Je ne sais pas trop pourquoi, mais les films gores de cette époque m'on toujours fait plus d'effets que ceux d'aujourd'hui. Par exemple, L'aspect gluant de cet affreux bébé super-dégueulasse m'a bien plus traumatisé que les coupages de membres dans Saw. Dans des films comme Eraserhead, Videdrome ou encore Alien, les effets gore ont un aspect organique gluant qui est, a mon gout, extrêmement efficace.
Dès le début, le comportement très étrange de la famille de la fille nous donne rapidement le ton. Ensuite, le film montre la chute psychologique de cet homme qui doit s'occuper seul de son fils nouveau-né tout une nuit. Bon, visiblement, il a déjà de sérieux problèmes à la base mais ça va s'aggraver de plus en plus jusqu’à la fin qui semble nous indiquer une rupture totale et définitive du cerveau de ce pauvre mec.
Je reconnais que les films sous forme d'hallucination peuvent être très déroutants pour les personnes qui ne sont pas habituées à ce genre de cinéma. Mais ici, on a l'exemple le plus abouti du genre car l'ambiance générale a été travaillée de façon si minutieuse et parfaite que l'on est complètement plongé dedans du début à la fin et que l'on ne ressort pas indemne de ce film. Tous les éléments sont là : décor, jeux de lumière, comportement des personnages, aspect des personnages, etc. Et ce, jusqu'au moindre détail. On a l'impression que tout est décousu et que rien n'a de sens mais en réalité, tout est lié : si la dame à grosses joues écrase des vers de terres, ce n'est pas incohérent, il y a bien une explication : cela symbolise le désir de ce débarrasser du bébé car le ver de terre est le bébé vu par Henry (il me semble d'ailleurs que les vers de terre ont une tête assez similaire à celle du nouveau-né) tandis que cette espèce de danseuse exagérément souriante représente, à mon avis, la partie de Henry qui rêve de se divertir, chose impossible lorsque l'on se retrouve enfermé dans un tel lieu ! Dans un même ordre d'idées, les "pluies de bébé-ver de terre" symbolisent la sensation d'oppression du personnage principal, il se sent envahi par ce bébé qu'il perçoit comme un monstre et qui l’empêche de se reposer.

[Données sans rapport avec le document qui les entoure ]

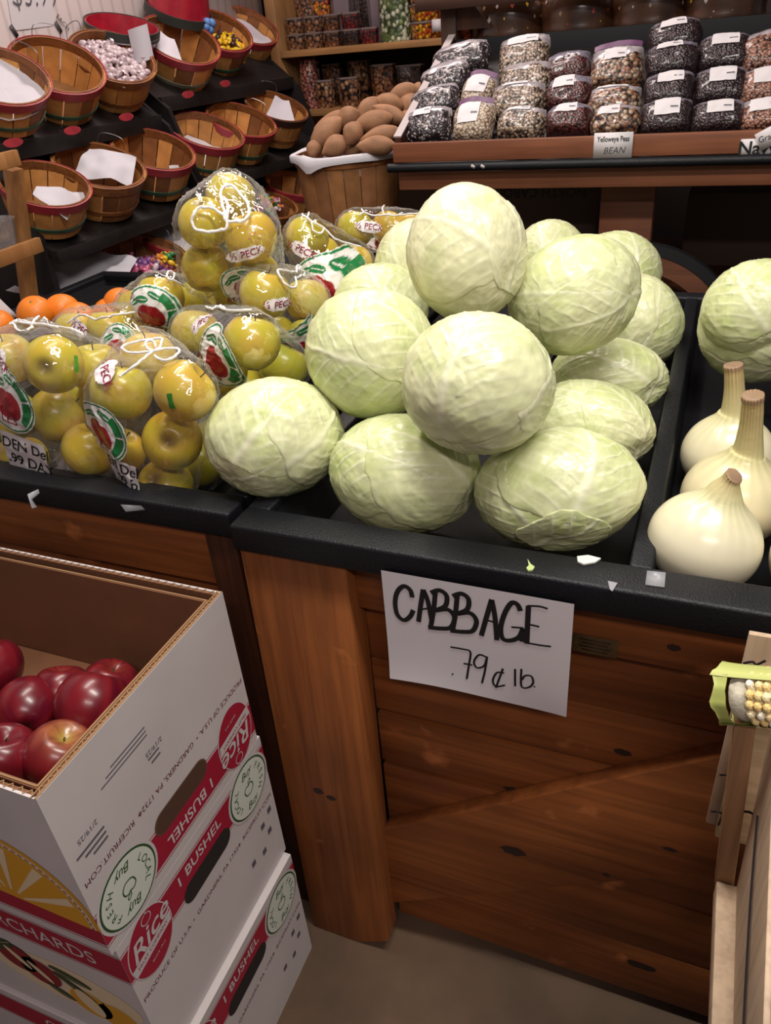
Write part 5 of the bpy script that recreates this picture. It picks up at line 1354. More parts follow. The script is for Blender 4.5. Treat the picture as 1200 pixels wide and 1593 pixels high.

En fait, chaque hallucination est la représentation visuelle d'un sentiment, un peu comme nos rêves. Et c'est exactement ce qui fait la force de ce film ainsi que le talent de Lynch ; car arriver à représenter quelque chose d'aussi abstrait de manière si efficace et travaillée est un véritable exploit.
Comme dans l'art moderne, on a parfois du mal à comprendre ce que l'artiste (on peut en effet parler d'artiste dans le cas de David Lynch) a voulu représenter. Mais une fois que l'on a saisi le sens de l'oeuvre on peut en apprécier le contenu et prendre conscience du travail impressionnant que sa mise en oeuvre a nécessité et au final, on est estomaqué.